Asked whether he would like the origins of the latest CCC enquiry investigated, Mr O’Callaghan said he had lodged a submission with the Parliamentary Inspector overseeing the CCC.

“I have written to the Parliamentary Inspector about certain matters and I expect the Parliamentary Inspector to look into certain matters,” he said.

“That will take its course and no doubt I will get some correspondence from them in due course.

“He has got power to investigate what I made an issue about or what I have made submissions about.

“I can confirm I have made a report or submission to the Parliamentary Inspector, quite a substantial one, about this.”

Mr Italiano took sudden leave this week, just before the CCC report was publicly released.

He is not expected to return to his job as WA Police chief executive with Mr O’Callaghan saying their working relationship was now “untenable”.

Mr O’Callaghan said he had discussed the matter of Mr Italiano’s future with the Public Sector Commissioner and expected Mr Italiano would do the same before a decision was made.

Yesterday, Mr O'Callaghan said Mr Italiano's views were "bizarre" and "unfathomable".

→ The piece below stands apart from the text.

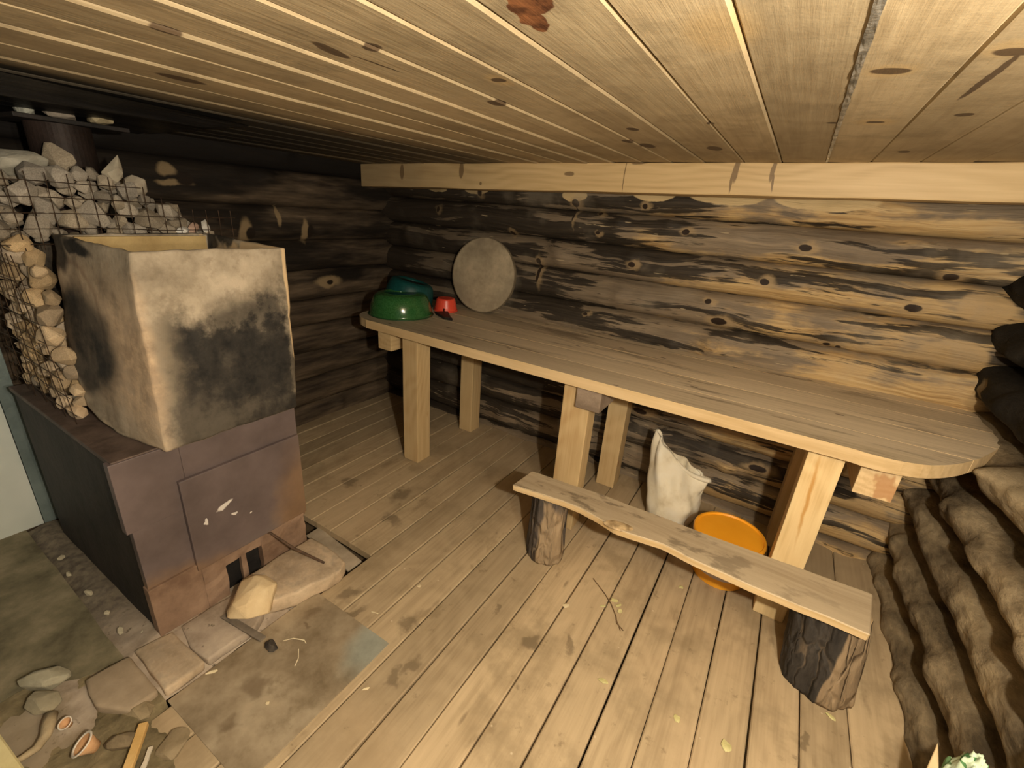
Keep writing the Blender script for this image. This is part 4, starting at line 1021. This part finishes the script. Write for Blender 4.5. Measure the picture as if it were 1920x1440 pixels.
def cone(p, s, rx, ry, label):
    t = thing('broken_cup', label, 'shard', p)
    m4 = Matrix.Translation(p) @ Matrix.Rotation(rx, 4, 'X') @ Matrix.Rotation(ry, 4, 'Y') @ Matrix.Scale(s, 4)
    mk('cup_wall', fine(xform(lathe([(0, 0), (.45, .05), (.62, .6), (.88, 1.25), (.80, 1.28), (.5, .6), (0, .3)], 20), m4), .05, .002, 20, s * 90), PEACH, t, smooth=True)
    mk('cup_rim', fine(xform(lathe([(.86, 1.2), (.98, 1.27), (.96, 1.36), (.80, 1.34), (.78, 1.26), (.86, 1.2)], 20), m4), .05, .002, 20, s * 90), WHI, t, smooth=True, label='white rim')
cone((-1.40, .145, .030), .034, math.radians(35), math.radians(-18), 'larger broken peach clay cup with a white rim near the bottom left corner')
cone((-1.535, .125, .034), .019, math.radians(20), math.radians(10), 'small broken peach clay cup with a white rim between branch and larger cup')
mk('branch', tube([(-1.60, .105, .05), (-1.57, .09, .05), (-1.54, .075, .048), (-1.525, .05, .04), (-1.53, .02, .035), (-1.545, -.01, .03)], [.016, .017, .014, .011, .009, .005], 10), simple('tan_branch', (.32, .25, .15), (.48, .39, .25), 12, .7), origin=(-1.55, .05, .03), smooth=True, label='curved tan branch stub in the near left corner', cat='branch')
mk('kindling_stick', fine(xform(box(-.20, .115, -.012, .012, -.009, .009, .002), Matrix.Translation((-1.262, .175, .040)) @ Matrix.Rotation(math.radians(142), 4, 'Z') @ Matrix.Rotation(math.radians(0), 4, 'Y')), .04, .002, 9), simple('yellow_split_wood', (.58, .36, .12), (.78, .54, .24), 9, .6), origin=(-1.3, .2, .03), label='yellow split wood stick in the near left clutter', cat='stick')
mk('bark_strip', fine(xform(box(-.09, .07, -.006, .006, -.004, .004, .001), Matrix.Translation((-1.225, .185, .026)) @ Matrix.Rotation(math.radians(140), 4, 'Z')), .02, .004, 30), simple('white_bark', (.60, .55, .45), (.80, .74, .62), 30, .7), origin=(-1.22, .18, .02), label='white birch bark strip along the right side of the yellow stick', cat='bark')
DIRT = simple('brown_floor_litter', (.10, .08, .042), (.29, .235, .135), 9, .95, bump=.6)
hfield('floor_litter', -1.80, -1.05, -.45, .32, 90, 90, lambda x, y: .014 + .018 * noise.fractal(Vector((x * 6, y * 6, 7)), 1, 2, 4) - .03 * max(0, (y - .2) / .12) * (x > -1.4) - .03 * max(0, (x + 1.25) / .2), DIRT, origin=(-1.4, 0, 0), label='brown litter of bark and dirt in the near left corner', cat='litter', kind='stuff')
mk('board_end', fine(bevel_vf(prism([(-1.64, .004), (-1.43, .016), (-1.38, -.22), (-1.80, -.25)], .03, .08), .004, 1), .08, .001, 9), simple('bright_yellow_board', (.70, .60, .30), (.82, .72, .40), 6, .6), origin=(-1.6, -.1, .03), label='bright yellow board corner at the very bottom left', cat='board')
for i, (x, y, sx_, sy_) in enumerate(((-2.28, .345, .02, .012), (-2.10, .350, .028, .014), (-1.93, .352, .016, .012), (-1.80, .345, .030, .014), (-1.72, .385, .030, .016), (-2.42, .36, .02, .016))):
    pos = ('farthest from the camera but one', 'third from the far end', 'fourth from the far end', 'second from the stove corner', 'at the stove corner', 'at the far end')[i]
    V_, F_ = rock(sx_, sy_, .010, 300 + i, 16, .05)
    mk('plaster_crumb', ([(v[0] + x, v[1] + y, v[2] + .030) for v in V_], F_), simple('pale_crumb', (.45, .40, .28), (.60, .54, .40), 30, .9), origin=(x, y, .022), label='pale plaster crumb between cement sheet and sooty stove side, ' + pos, cat='crumb', group='plaster crumbs along the stove side')
# ------------------------------------------------------------------ near right corner
mk('board_end', fine(bevel_vf(([(.655, 1.335, .33), (.60, 1.13, 0), (.72, 1.06, 0), (.665, 1.345, .31), (.61, 1.16, 0), (.73, 1.09, 0)], [(0, 1, 2), (5, 4, 3), (0, 3, 4, 1), (1, 4, 5, 2), (2, 5, 3, 0)]), .002, 1), .06, .001, 4), simple('pale_sawn_board', (.58, .44, .25), (.72, .56, .34), 7, .6), origin=(.66, 1.14, 0), label='pale pointed board end at the bottom right corner', cat='board')
N = NT('green_white_cloth', .7)
v_ = N.voro(N.P, 22, out='Color'); sx_ = N.sep(v_)[0]
N.col(N.ramp(sx_, (.3, (.10, .26, .10)), (.5, (.28, .48, .26)), (.6, (.60, .74, .56))))
bm = bmesh.new(); bmesh.ops.create_icosphere(bm, subdivisions=5, radius=1)
for v in bm.verts:
    f = 1 + .22 * abs(noise.noise(v.co * 3)) + .10 * noise.noise(v.co * 8)
    v.co = Vector((.705 + v.co.x * .040 * f, 1.275 + v.co.y * .06 * f, max(.0, .19 + v.co.z * .20 * f)))
VF = bm_vf(bm); mk('cloth_bundle', VF, N.m, origin=(.705, 1.275, 0), smooth=True, label='green and white crumpled cloth bundle in the bottom right corner', cat='cloth')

He described Mr Italiano's evidence as "a kick in the guts" and said there was no possibility of them working together again.

The CCC inquiry was launched after a legal and policy staffer inside Mr O'Callaghan's office complained to the watchdog.

Mr Italiano was then compelled by the CCC to give evidence about the allegations.

Mr O'Callaghan also criticsed the time in took the CCC to investigate the matter.